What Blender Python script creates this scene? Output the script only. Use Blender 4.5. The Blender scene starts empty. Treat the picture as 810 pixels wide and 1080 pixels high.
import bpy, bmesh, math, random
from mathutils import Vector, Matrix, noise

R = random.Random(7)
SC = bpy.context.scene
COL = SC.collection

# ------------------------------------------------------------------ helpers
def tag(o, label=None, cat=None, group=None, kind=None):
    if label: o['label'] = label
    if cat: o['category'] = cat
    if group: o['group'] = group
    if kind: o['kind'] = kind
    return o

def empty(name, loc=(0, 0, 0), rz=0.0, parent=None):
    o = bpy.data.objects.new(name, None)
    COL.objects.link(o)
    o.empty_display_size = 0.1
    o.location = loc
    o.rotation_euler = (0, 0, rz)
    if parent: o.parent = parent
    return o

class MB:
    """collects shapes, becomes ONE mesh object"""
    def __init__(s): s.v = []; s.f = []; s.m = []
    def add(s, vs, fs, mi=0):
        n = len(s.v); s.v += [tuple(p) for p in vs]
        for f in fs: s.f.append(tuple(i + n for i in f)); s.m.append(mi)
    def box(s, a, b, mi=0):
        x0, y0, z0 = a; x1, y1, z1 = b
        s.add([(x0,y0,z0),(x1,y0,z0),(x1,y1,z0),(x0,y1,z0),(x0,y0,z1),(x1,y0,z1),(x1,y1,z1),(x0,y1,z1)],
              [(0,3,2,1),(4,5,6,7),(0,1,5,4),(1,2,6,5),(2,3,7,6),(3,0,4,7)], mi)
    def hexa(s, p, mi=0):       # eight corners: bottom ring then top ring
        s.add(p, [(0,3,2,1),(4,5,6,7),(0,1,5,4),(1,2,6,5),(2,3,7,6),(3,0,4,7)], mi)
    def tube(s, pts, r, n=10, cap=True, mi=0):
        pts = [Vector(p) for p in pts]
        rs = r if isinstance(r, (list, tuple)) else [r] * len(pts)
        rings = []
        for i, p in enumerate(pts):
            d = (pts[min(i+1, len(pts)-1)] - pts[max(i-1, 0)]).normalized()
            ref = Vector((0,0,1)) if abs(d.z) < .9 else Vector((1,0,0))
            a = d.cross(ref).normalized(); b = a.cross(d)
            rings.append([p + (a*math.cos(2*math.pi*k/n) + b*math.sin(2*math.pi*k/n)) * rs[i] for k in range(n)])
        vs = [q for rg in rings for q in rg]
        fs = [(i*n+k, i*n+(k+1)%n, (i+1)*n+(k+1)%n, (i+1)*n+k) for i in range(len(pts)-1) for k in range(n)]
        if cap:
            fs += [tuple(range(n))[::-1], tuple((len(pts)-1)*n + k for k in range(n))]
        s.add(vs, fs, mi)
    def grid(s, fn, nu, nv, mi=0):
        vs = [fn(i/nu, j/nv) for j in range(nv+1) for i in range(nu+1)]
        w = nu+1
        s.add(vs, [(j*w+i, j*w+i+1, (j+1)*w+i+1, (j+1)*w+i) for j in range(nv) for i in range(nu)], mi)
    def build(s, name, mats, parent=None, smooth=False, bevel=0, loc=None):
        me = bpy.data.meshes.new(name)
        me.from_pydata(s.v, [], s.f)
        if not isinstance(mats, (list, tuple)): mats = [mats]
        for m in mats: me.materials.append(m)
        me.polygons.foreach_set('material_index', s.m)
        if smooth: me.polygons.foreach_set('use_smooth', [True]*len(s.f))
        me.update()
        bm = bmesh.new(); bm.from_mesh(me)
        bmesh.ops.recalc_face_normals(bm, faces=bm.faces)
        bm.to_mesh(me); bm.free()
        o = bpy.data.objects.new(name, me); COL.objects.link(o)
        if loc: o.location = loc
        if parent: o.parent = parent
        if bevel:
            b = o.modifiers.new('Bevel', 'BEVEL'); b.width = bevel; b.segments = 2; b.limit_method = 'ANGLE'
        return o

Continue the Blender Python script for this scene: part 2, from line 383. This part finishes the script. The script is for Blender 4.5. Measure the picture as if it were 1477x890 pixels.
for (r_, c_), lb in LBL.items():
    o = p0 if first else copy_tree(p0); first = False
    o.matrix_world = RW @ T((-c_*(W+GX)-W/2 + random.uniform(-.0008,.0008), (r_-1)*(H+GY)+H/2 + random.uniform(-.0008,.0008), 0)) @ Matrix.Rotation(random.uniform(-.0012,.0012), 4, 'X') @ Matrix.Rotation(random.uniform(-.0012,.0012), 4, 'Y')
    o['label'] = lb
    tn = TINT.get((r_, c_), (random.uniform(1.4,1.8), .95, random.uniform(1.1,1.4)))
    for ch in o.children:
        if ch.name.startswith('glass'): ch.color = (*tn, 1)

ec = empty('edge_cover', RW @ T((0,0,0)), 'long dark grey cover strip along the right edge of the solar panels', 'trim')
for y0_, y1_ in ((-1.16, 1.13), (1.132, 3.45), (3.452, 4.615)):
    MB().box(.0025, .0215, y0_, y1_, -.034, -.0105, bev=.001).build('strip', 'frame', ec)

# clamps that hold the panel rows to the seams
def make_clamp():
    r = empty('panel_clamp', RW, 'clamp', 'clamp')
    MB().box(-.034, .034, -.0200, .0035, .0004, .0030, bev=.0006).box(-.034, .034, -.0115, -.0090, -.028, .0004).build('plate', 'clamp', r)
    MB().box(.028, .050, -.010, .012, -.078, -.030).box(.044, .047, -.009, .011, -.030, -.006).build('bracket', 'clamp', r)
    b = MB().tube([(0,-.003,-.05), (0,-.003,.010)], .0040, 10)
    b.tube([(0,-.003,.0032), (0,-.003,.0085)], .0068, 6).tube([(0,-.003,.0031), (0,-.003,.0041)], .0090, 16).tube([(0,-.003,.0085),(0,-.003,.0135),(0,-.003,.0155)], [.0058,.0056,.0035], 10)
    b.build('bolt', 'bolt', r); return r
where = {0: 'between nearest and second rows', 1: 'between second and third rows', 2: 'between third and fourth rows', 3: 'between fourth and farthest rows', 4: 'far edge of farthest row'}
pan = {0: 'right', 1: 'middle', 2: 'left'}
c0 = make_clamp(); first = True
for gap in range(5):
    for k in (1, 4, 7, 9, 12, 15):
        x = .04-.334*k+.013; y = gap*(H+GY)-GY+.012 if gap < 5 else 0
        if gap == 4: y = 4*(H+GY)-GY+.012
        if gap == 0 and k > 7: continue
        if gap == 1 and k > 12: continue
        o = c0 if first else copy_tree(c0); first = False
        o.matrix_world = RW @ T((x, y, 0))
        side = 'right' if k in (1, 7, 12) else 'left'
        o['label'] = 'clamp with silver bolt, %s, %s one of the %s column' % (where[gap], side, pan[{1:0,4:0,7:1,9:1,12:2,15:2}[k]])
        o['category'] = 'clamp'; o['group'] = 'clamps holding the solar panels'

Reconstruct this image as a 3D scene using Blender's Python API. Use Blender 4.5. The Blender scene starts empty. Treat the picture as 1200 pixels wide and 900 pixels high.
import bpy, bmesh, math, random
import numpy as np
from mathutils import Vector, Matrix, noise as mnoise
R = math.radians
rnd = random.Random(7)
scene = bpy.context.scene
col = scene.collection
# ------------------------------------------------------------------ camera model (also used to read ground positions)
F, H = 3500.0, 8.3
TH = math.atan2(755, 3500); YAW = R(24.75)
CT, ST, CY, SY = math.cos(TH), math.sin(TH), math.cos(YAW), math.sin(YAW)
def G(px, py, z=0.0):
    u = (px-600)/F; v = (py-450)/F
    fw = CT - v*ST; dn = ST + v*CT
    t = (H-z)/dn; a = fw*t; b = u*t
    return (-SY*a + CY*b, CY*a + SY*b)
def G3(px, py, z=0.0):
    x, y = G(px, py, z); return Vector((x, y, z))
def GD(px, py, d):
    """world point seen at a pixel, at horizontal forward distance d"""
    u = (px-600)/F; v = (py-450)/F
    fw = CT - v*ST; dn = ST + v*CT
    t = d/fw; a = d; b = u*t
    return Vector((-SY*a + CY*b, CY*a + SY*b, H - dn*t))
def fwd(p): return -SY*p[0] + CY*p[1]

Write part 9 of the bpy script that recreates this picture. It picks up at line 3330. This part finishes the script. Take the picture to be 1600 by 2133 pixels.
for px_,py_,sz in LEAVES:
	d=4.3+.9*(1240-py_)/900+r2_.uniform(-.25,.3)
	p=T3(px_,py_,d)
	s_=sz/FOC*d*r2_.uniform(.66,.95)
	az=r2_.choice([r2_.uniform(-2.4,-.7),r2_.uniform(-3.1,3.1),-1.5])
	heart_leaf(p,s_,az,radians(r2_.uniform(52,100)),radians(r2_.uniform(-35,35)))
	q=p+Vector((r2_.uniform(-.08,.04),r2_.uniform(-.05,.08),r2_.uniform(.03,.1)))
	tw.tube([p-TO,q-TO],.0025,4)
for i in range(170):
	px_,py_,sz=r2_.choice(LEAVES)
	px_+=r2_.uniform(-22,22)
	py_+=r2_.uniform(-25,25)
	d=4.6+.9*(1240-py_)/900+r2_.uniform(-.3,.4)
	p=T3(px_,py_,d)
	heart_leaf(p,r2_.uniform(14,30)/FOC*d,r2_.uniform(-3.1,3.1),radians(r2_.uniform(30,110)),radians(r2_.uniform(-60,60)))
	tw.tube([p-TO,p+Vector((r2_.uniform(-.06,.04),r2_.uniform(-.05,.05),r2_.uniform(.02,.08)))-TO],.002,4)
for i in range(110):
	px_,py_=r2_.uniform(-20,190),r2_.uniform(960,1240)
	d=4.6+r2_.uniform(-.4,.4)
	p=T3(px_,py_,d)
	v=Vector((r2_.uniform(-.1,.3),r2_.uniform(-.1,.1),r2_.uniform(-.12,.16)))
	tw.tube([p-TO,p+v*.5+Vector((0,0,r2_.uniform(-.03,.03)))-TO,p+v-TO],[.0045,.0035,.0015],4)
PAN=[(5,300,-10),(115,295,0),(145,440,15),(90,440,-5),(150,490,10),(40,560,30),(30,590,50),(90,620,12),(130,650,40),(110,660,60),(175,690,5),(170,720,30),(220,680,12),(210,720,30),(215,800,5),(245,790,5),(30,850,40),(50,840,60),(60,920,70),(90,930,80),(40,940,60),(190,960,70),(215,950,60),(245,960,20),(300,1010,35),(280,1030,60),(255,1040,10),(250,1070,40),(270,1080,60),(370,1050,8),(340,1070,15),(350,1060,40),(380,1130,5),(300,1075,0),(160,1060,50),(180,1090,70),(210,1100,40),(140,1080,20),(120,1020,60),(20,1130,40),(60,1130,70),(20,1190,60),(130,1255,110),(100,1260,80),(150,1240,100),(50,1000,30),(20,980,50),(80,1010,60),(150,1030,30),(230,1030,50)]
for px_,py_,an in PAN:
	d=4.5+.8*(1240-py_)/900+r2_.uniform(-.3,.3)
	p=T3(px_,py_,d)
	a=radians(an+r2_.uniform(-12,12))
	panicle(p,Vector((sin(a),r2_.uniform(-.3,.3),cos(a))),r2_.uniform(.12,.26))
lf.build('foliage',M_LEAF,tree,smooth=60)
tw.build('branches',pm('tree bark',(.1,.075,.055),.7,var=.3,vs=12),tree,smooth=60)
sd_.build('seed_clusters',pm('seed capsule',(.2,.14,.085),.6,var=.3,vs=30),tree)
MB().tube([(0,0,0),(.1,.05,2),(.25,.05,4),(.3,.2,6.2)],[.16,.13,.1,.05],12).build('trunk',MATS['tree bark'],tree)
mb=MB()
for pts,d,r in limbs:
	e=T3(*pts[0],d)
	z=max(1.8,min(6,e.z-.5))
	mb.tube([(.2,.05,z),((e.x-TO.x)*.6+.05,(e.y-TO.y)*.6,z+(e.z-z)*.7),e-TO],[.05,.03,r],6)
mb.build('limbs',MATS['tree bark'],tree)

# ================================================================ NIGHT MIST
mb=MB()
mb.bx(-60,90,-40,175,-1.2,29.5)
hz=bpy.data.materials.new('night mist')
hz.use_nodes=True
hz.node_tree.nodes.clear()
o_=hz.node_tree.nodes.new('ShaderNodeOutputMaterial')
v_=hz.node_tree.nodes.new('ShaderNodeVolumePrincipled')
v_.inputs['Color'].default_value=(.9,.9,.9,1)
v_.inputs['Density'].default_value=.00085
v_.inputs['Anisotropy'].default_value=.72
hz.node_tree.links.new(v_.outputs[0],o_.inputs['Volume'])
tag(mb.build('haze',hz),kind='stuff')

--------------------------------------------------

= EXERCISE AIM =
State the number of lines in this listing that contain the string "wide", and add nothing else.

= THE RESULT =
2